Lula, This is What the Living Do
- hbenfield5
- Mar 25, 2021
- 2 min read
Updated: Nov 19, 2021
Grandma, this is living. This is how it goes, full of disappointments and broken hearts; dreams that didn’t quite work out for you. This is the life that felt so unfair. Two marriages that left you abandoned, one child lost and two you pushed away. This is living, feeling alone and trapped – missing your own parents, brother and sister, and all those days from the past…often with fondness – often with pain and unworthiness. This is living – this is the sum total of what it means – the ache, the regret, the feeling of it just come up short for you. Yes, it is all there – written on your 95 year-old face and culminating with your youngest child stomping with rage on your grave.
This point is, I think you missed the living part – you missed the point of it all. You were so wrapped up in your fear and heartache that you didn’t see your son’s red hair in the summer sun. You didn’t feel your granddaughters hand gripping yours until it was too late to really grip back. You were stuck back on that Texas farm with a couple of long-dead mules, your Mama and your Papa, and an abandoned brick house.

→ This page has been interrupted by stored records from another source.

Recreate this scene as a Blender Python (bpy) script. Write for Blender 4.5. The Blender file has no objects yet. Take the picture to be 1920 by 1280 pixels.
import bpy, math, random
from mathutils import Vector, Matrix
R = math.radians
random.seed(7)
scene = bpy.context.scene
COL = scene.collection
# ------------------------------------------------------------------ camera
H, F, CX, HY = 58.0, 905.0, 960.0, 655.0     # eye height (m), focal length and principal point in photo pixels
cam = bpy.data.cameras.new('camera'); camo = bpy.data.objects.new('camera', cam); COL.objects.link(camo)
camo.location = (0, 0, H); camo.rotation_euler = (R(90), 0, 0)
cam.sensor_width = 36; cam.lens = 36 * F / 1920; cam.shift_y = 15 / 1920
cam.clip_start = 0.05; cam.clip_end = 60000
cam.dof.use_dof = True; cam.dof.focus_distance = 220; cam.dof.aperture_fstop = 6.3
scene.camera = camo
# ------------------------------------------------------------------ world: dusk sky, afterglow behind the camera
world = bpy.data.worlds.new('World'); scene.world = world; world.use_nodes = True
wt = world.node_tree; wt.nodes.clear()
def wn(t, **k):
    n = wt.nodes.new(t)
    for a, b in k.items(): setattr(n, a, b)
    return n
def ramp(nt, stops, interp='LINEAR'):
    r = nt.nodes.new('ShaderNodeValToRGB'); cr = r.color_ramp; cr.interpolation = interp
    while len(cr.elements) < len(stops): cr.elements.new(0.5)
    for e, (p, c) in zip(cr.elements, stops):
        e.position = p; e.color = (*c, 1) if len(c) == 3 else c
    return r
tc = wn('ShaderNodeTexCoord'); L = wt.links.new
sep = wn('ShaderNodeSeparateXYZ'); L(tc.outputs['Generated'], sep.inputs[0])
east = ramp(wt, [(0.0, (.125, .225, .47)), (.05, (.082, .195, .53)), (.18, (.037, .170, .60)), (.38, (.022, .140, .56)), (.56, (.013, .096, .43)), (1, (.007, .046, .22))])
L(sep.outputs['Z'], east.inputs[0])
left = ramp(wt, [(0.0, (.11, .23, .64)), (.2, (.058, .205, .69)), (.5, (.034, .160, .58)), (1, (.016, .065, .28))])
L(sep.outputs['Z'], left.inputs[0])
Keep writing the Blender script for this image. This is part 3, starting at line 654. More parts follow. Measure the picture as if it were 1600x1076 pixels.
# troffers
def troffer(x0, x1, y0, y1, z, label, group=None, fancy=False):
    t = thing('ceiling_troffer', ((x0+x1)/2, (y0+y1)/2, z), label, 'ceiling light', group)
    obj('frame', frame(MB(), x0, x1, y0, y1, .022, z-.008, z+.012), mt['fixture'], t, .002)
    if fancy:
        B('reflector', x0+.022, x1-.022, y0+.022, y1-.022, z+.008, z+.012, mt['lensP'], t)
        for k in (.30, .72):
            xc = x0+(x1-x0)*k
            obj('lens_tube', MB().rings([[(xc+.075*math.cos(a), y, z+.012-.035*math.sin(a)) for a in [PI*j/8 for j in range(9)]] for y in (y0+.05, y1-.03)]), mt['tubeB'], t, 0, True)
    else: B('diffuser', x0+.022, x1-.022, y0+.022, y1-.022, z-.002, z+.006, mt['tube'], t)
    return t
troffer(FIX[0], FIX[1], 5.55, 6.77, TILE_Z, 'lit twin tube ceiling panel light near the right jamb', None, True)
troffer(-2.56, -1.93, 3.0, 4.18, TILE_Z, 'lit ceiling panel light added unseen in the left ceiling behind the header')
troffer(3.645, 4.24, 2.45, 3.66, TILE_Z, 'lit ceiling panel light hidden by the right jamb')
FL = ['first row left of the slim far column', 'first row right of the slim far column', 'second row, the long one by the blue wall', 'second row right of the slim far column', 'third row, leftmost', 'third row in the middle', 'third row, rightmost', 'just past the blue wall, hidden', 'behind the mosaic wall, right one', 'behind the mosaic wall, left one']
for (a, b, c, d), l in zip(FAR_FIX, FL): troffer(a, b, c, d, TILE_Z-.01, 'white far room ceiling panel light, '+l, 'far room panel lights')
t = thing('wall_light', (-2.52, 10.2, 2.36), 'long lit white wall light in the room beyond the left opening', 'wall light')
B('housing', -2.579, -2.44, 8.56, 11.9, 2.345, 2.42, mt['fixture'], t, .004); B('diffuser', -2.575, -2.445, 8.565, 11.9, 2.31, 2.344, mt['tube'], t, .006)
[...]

Here’s what the living do do: we feel pain and fear and disappointment but we marvel at how tall our sons have grown this year. We marvel at the sweat on our baby’s forehead and the twinkle in his eyes. We sit with a confused child and explain about decimals and pronouns. We cuddle in the morning with our husband and wait to hear his sleeping breath at night. We tiptoe from room to room to check our children and see their still-small quiet peaceful faces. We bandage up a cut finger, we rub a sore tummy ache. We sit at dinner and watch the candles on the birthday cake. We dance with our son when he taps you on the shoulder and wants to dance to Pennies from Heaven.
We forgive, we forgive, we forgive. We forgive ourselves, we forgive our parents, we forgive life because truly the journey looks only like our perception of it. The sour parts were our lessons and the sweet our reward. This is living: making a cup of really great chai and sipping it in the crisp sun of morning. Smelling the air and seeing the ocean from my backyard.
This really is living: knowing that each moment holds so much beauty – beauty in pain and beauty in love and beauty in just being.